--- start ---
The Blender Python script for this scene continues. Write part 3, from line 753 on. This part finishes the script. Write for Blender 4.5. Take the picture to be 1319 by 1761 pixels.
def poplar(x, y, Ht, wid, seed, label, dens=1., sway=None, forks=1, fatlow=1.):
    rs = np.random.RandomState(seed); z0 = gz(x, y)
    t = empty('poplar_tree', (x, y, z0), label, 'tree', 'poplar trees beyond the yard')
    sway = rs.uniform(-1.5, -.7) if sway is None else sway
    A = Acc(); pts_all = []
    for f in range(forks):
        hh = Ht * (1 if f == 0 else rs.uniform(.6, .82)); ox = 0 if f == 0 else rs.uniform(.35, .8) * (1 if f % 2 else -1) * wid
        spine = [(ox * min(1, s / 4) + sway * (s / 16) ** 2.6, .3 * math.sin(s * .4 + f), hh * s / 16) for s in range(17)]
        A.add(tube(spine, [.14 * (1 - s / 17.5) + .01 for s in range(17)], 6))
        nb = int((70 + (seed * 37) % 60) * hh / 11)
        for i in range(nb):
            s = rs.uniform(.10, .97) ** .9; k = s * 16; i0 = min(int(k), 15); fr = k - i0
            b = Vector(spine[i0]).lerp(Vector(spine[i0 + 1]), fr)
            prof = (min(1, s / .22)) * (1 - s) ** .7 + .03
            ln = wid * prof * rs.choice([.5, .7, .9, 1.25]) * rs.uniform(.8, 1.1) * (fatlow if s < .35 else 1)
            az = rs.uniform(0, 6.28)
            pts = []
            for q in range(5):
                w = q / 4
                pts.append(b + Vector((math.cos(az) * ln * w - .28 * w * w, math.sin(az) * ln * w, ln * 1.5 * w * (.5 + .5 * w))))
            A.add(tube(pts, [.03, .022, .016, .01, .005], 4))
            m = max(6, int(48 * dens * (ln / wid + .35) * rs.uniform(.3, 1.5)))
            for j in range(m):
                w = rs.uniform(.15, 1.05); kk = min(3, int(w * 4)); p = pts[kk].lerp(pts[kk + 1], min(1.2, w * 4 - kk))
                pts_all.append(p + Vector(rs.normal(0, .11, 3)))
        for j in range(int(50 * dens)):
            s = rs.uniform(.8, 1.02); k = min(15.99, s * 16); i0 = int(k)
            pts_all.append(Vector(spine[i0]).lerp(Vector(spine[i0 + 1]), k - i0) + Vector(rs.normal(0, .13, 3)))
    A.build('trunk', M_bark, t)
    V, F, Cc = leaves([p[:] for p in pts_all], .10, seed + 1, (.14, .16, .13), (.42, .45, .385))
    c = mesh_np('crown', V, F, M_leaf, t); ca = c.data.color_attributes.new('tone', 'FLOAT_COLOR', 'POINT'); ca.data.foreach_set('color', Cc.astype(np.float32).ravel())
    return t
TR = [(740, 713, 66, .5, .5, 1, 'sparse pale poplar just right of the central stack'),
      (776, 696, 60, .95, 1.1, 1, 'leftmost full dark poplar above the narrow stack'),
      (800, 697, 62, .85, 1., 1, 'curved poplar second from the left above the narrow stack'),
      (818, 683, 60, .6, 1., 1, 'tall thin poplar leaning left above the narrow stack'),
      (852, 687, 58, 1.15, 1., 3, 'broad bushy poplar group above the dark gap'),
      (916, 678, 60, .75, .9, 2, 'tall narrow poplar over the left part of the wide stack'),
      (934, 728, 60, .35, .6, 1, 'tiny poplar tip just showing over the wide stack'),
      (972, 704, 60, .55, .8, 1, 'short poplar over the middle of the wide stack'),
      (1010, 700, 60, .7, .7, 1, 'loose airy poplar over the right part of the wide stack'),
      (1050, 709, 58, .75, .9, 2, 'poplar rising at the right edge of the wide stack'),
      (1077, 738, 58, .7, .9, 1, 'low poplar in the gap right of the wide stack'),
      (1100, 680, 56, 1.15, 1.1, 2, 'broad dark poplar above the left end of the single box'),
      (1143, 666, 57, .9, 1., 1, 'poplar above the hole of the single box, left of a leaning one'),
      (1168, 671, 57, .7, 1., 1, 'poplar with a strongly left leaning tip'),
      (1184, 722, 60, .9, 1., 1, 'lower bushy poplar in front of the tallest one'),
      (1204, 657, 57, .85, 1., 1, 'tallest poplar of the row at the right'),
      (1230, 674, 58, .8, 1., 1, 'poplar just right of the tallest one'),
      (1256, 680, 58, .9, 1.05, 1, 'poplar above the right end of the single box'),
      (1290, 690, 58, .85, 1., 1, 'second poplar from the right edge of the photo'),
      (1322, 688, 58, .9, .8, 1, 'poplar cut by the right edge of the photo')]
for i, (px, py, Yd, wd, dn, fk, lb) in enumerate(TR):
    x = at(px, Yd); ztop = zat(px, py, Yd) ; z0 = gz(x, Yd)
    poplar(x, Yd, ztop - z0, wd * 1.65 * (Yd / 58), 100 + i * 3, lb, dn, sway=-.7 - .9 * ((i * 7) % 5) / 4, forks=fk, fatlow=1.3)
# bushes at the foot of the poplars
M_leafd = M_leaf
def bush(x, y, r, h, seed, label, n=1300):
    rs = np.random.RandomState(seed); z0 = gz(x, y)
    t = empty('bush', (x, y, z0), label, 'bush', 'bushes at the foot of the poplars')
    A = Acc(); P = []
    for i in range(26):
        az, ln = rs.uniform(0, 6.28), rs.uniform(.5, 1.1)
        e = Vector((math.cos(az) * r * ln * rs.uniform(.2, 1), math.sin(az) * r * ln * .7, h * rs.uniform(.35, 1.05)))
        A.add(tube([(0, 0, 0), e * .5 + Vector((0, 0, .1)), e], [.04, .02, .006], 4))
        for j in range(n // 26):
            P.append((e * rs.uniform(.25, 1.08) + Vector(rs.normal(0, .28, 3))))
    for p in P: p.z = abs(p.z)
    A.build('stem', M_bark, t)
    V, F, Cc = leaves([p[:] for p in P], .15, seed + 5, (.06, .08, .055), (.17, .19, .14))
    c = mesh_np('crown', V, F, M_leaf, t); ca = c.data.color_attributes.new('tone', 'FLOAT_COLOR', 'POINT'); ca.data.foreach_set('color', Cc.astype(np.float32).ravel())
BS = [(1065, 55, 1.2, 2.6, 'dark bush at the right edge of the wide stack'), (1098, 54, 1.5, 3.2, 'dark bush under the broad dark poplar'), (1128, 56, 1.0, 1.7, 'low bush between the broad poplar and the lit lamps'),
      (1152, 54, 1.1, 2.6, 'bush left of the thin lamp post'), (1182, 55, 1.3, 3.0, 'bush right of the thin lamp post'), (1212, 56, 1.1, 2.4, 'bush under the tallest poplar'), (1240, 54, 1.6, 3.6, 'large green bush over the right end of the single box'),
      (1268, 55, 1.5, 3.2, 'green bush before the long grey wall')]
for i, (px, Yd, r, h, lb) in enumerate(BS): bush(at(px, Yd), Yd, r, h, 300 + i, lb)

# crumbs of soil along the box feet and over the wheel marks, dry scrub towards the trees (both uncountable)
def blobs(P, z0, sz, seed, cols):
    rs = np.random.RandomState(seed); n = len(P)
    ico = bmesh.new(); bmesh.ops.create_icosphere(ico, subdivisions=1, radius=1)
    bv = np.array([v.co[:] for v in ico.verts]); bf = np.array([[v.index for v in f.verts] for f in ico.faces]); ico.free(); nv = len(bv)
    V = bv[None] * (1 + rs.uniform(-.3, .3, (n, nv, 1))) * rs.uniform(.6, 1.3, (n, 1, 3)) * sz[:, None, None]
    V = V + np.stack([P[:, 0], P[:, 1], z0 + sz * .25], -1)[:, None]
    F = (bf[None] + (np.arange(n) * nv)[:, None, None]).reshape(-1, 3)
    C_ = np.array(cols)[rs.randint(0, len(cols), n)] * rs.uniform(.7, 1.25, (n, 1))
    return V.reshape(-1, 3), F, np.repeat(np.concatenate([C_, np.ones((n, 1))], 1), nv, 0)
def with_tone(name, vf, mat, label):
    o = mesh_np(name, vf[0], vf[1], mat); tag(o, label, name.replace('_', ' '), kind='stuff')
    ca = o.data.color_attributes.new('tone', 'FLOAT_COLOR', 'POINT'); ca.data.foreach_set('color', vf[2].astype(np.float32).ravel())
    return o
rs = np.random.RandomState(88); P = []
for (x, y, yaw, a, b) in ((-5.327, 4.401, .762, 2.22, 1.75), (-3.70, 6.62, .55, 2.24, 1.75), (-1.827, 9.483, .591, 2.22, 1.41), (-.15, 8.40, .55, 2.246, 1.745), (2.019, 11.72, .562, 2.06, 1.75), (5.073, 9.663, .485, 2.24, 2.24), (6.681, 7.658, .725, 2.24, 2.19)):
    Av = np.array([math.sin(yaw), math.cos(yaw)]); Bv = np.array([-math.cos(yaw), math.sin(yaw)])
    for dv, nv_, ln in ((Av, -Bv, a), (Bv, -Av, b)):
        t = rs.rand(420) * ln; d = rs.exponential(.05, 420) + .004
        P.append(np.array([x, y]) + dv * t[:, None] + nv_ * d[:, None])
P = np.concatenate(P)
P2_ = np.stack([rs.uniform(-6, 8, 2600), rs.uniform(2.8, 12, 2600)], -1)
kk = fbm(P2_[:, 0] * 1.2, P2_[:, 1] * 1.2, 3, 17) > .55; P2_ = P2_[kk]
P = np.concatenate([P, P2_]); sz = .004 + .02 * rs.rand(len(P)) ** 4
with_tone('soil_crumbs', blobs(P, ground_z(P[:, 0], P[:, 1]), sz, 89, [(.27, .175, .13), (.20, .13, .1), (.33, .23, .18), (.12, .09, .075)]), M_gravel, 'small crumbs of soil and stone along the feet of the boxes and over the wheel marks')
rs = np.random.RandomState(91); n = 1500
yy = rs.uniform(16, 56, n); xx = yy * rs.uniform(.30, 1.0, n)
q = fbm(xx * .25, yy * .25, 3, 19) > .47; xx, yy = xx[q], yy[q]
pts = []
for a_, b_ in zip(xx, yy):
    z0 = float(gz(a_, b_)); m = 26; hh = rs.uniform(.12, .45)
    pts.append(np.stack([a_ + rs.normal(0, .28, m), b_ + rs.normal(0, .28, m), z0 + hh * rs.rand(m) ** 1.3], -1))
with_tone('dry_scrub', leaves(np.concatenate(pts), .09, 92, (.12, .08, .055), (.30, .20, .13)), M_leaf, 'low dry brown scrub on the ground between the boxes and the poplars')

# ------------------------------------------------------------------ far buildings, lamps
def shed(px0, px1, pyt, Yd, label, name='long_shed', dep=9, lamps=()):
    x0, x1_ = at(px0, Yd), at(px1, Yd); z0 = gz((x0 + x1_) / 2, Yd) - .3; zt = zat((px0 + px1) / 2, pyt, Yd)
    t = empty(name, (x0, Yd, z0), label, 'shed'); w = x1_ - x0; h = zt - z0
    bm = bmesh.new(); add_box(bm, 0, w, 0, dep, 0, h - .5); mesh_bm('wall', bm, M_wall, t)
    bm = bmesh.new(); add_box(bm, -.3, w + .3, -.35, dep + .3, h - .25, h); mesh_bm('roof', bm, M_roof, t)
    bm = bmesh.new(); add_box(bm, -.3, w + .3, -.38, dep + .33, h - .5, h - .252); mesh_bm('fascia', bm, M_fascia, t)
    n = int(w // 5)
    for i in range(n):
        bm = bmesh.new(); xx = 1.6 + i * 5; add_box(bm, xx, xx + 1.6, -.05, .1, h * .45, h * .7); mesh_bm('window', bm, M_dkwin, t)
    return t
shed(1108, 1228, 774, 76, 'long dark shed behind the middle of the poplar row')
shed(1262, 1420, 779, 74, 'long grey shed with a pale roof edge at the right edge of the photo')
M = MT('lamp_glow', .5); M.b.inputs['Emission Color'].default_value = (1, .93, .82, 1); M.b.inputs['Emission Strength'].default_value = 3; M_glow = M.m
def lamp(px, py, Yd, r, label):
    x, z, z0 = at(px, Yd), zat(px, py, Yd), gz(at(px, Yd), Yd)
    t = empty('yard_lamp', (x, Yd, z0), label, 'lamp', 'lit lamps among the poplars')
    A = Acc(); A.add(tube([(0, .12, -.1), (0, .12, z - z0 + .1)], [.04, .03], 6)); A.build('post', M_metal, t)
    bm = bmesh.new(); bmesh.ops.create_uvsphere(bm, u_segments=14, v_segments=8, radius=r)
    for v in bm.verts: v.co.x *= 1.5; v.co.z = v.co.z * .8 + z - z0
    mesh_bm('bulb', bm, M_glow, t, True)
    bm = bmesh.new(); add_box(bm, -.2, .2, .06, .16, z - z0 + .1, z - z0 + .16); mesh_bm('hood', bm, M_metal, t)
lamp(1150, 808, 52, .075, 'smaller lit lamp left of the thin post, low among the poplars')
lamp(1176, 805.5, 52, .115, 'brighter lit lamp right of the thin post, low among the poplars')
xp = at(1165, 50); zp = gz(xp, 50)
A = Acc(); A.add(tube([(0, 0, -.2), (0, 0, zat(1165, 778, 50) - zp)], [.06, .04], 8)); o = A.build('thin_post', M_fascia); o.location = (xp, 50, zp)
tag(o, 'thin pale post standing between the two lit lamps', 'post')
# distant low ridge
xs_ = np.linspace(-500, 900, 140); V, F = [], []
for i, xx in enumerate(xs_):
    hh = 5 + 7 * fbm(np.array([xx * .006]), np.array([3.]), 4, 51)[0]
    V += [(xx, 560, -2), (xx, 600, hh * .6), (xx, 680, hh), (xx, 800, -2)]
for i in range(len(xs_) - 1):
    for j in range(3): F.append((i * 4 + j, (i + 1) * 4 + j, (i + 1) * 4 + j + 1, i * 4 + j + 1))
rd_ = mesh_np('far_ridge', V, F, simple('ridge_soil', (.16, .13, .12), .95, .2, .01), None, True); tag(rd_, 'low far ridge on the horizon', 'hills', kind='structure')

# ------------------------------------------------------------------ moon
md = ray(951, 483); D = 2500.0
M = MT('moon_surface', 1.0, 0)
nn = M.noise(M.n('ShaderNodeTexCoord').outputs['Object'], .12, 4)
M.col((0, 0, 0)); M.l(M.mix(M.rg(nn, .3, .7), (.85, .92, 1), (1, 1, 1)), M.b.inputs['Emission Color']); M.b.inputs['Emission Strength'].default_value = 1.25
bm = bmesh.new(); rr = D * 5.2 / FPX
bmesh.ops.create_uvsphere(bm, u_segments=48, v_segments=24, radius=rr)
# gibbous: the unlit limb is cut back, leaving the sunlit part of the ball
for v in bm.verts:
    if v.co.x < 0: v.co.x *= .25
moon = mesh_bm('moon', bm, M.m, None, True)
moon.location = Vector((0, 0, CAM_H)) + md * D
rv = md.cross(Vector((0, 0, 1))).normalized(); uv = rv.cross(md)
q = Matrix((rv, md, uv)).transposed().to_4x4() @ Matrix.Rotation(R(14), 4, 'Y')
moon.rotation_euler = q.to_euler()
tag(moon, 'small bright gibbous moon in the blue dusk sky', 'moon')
--- end ---
- [Job]: Scan the listing above for the word "part" and show each line where it is found.

- [Response below]:
The Blender Python script for this scene continues. Write part 3, from line 753 on. This part finishes the script. Write for Blender 4.5. Take the picture to be 1319 by 1761 pixels.
      (916, 678, 60, .75, .9, 2, 'tall narrow poplar over the left part of the wide stack'),
      (1010, 700, 60, .7, .7, 1, 'loose airy poplar over the right part of the wide stack'),
# gibbous: the unlit limb is cut back, leaving the sunlit part of the ball